Tuesday, October 23, 2007

If you rub Linkin Park in your eye, you'll get pink eye

Linkin Park is shit. I'm sorry, but that's how it is. I am fully prepared for the inevitable tides of hate mail from prepubescent girls and boys with voices so high-pitched that only dogs and bats can hear them. It's bound to happen, and I'm ready for it. But before you clutter my inbox--or, more mercifully, my junkmail--with your un-spellchecked, grammatically incorrect, practical incoherencies filled with too many capitals and not enough punctuation, at least give me a chance to defend my position. Who knows, maybe I'll sway a few of you to my side.
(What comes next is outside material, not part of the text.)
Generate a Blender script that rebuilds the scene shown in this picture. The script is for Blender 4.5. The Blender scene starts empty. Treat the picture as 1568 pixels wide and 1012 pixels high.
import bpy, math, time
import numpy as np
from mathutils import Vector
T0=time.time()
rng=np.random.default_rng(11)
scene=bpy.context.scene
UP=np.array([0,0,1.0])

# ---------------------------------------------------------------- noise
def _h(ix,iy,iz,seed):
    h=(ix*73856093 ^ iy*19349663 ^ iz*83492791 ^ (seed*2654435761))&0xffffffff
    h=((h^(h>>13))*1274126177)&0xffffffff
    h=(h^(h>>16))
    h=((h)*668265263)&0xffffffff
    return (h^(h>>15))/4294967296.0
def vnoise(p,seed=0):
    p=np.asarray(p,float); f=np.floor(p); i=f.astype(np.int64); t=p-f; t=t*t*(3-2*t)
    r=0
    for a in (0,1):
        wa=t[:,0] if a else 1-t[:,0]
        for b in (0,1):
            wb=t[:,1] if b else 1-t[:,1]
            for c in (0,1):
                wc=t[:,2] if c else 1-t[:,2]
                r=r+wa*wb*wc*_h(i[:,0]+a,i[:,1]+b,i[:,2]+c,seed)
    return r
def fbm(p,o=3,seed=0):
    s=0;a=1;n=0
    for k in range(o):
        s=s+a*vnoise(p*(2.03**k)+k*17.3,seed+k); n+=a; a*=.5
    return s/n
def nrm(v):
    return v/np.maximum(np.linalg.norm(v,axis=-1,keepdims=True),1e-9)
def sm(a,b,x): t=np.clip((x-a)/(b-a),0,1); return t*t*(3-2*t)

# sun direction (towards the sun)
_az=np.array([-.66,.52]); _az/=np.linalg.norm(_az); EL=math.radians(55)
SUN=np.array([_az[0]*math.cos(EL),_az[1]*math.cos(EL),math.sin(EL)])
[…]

First off: How much fucking teenage angst can one whiny band have gone through? Seriously, it's ridiculous. I'm fairly sure they've exhausted every noteworthy form of sorrow that they could ever possibly be excused for singing about. And then they've sung about it again. If Linkin Park does manage to drop another album--knock on wood--I have no idea what emotionally-crippling event they'll sing about. The sorrow that accompanies the cancellation of their favourite Saturday-morning cartoons, maybe. Or perhaps their Xbox 360 has the dreaded Red Ring of Death?

Second: Why the bloody fuck does it all sound the same? Does anyone have an answer? Is there a formula for song-writing out there that Linkin Park is too lazy to break away from? I think this College Humour video just about sums up all my salient points: http://www.collegehumor.com/video:1765596
Is my CD on repeat? Well, I'm not stupid or rich enough to waste my money on a Linkin Park CD, but I imagine that, were there a Linkin Park CD playing right now, no, no I would NOT be able to tell.

Well, work time. I look forward to wading through your hate mail when I return.